AUX
ILES MALDIVES.
Le navire français l’Aigle, en destination pour le golfe du Bengale, était venu relâcher au Port-Louis de l’île Maurice. Je connaissais le capitaine, qui était un marin fort expérimenté, et je pris passage à son bord. Bientôt tout fut prêt pour l’appareillage, et nous levâmes l’ancre le 1er octobre 1839, au commencement de la nuit. Poussé par une bonne brise du sud-ouest, le bâtiment prit le large, courant sous toutes ses voiles, et, quand vint le jour, la terre n’était déjà plus pour nous que comme un nuage à l’horizon. Le temps était beau, la mousson favorable ; l’Aigle sillonnait rapidement la mer ; tout semblait nous promettre une heureuse navigation.
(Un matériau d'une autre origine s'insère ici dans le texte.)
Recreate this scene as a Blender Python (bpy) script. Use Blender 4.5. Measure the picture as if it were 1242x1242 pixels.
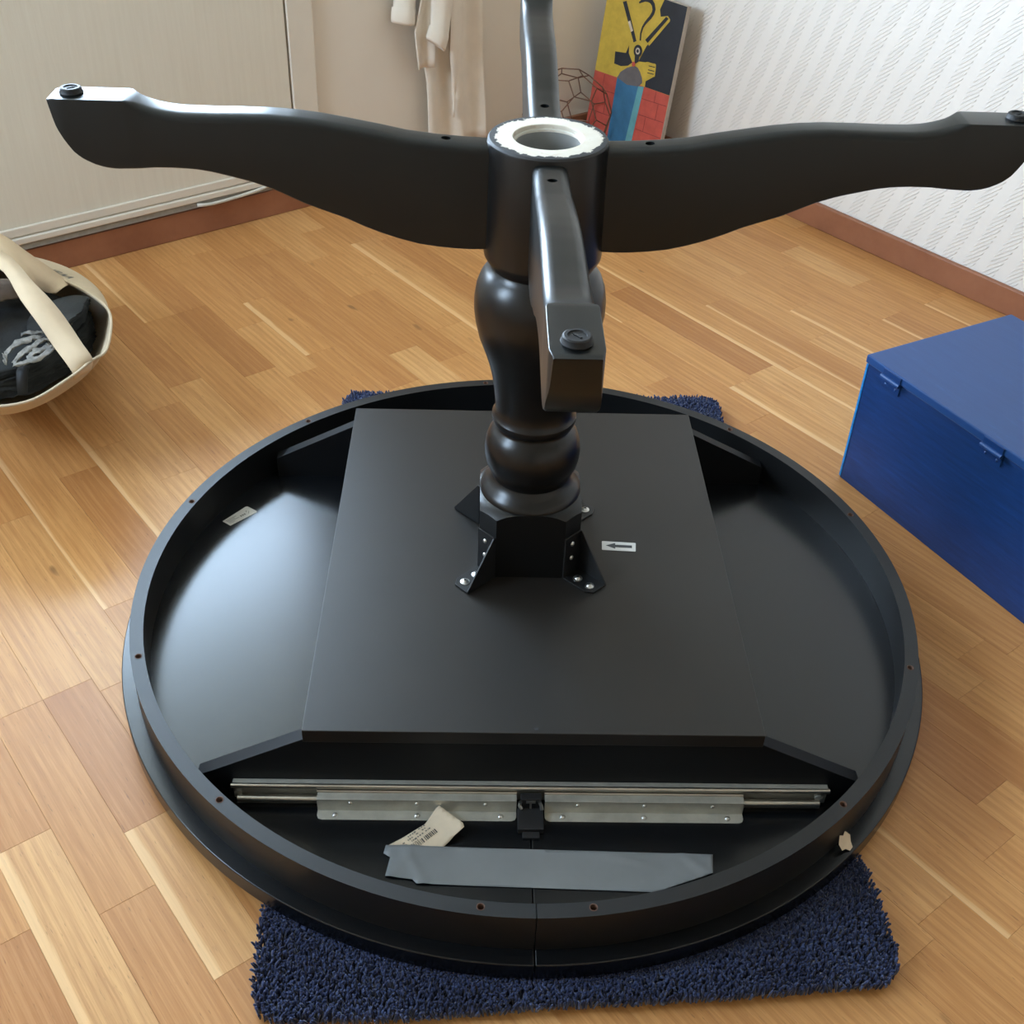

Une brise fraîche et régulière nous poussa ainsi jusque vers le 10e degré de latitude ; mais alors tout changea : le temps se montra menaçant, la mer grossit ; des vents variables, accompagnés de pluie, fatiguaient le bâtiment et l’équipage. Le ciel était si sombre, si couvert, qu’il fut impossible de faire aucune observation astronomique. Nous passâmes de la sorte plusieurs longues journées, et des nuits rendues plus longues encore par l’incertitude. Enfin, le 24 octobre, à six heures du soir, un matelot, placé en vigie au sommet du mât de misaine, laissa tomber ces mots, qu’on n’entend jamais sans émotion : Terre ! terre ! C’était l’archipel des Maldives. Notre position se trouvait donc bien déterminée ; nous étions dans la route des bâtimens qui se rendent au golfe du Bengale.